Vehicle State Estimation Based on Multidimensional Information Fusion

Abstract

As the core input parameters of various control systems, the real-time and accurate acquisition of reference speed, mass and road slope is the key factor to improve the performance of intelligent vehicle dynamics control. Therefore, the parameter estimation method based on multi-dimensional information fusion is proposed in this paper. A comprehensive evaluation of wheel dynamics state is realized by information fusion, which is quantified in terms of wheel speed credibility. Then the calculated dynamic speed and auxiliary speed are weighted coupled to achieve accurate estimation of reference speed, which avoids the influence of unstable wheels.
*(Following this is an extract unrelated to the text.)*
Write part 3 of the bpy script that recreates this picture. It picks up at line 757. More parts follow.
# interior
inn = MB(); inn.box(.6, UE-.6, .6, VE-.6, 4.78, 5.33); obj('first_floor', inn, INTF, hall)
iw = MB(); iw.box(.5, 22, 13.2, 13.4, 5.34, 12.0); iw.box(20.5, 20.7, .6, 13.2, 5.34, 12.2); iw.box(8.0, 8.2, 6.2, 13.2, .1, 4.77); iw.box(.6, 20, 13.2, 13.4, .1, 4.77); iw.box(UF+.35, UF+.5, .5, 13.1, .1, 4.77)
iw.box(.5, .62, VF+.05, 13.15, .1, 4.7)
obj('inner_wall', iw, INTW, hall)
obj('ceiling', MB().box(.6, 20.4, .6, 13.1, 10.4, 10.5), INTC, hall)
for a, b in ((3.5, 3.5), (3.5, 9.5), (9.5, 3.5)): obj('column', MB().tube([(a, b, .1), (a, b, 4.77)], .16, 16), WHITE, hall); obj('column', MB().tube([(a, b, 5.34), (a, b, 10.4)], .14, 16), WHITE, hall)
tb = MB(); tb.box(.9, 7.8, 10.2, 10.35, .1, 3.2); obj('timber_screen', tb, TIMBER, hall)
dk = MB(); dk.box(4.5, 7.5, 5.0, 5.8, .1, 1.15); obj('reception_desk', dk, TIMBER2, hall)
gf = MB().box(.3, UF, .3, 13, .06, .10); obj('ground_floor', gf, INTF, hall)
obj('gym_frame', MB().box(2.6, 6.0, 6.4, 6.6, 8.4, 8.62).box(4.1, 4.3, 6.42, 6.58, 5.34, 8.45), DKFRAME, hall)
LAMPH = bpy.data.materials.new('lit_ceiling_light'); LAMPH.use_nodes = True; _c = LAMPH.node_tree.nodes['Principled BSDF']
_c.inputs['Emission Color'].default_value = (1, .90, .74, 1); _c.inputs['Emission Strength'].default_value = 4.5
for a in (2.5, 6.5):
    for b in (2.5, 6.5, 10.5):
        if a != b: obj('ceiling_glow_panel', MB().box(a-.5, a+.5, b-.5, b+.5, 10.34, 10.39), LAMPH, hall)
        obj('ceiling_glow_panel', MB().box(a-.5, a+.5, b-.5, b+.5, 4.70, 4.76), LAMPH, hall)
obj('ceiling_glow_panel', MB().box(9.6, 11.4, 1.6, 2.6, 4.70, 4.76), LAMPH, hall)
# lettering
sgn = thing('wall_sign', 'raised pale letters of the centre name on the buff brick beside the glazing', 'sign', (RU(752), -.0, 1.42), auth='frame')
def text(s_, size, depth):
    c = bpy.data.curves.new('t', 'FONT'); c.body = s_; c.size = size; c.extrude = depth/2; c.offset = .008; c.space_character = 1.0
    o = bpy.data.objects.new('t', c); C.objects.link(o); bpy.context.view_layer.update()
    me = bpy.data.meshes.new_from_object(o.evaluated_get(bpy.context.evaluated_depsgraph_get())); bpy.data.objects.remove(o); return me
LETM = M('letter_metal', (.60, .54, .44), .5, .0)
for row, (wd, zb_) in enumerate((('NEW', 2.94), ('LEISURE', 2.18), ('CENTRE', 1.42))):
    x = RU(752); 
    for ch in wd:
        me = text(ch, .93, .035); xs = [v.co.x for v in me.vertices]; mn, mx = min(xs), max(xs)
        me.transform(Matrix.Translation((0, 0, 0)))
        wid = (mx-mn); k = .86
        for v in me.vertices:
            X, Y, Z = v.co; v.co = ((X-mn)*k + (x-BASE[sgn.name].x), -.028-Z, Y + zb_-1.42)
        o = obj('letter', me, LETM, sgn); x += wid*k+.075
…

Similarly, the method to calculate the confidence factor of mass estimation is established in order to screen the vehicle state suitable for estimation. And the online estimation of mass is realized based on recursive least square method. Meanwhile, the road slope estimation algorithm based on interactive multiple model has been designed, which achieves the weighted fusion of Kalman filter observer based on kinematics and unscented Kalman filter observer based on dynamics. Finally, the road tests were carried out on representative working conditions. The maximum error between the actual speed and the reference speed does not exceed 0.68m/s. The relative error of mass estimation is not more than 1.95%, and the absolute error of slope estimation is less than 1.84%, which proves that the proposed estimation algorithm has high comprehensive performance. More importantly, it is not limited to specific working conditions, which means a great significance for the development of intelligent vehicles.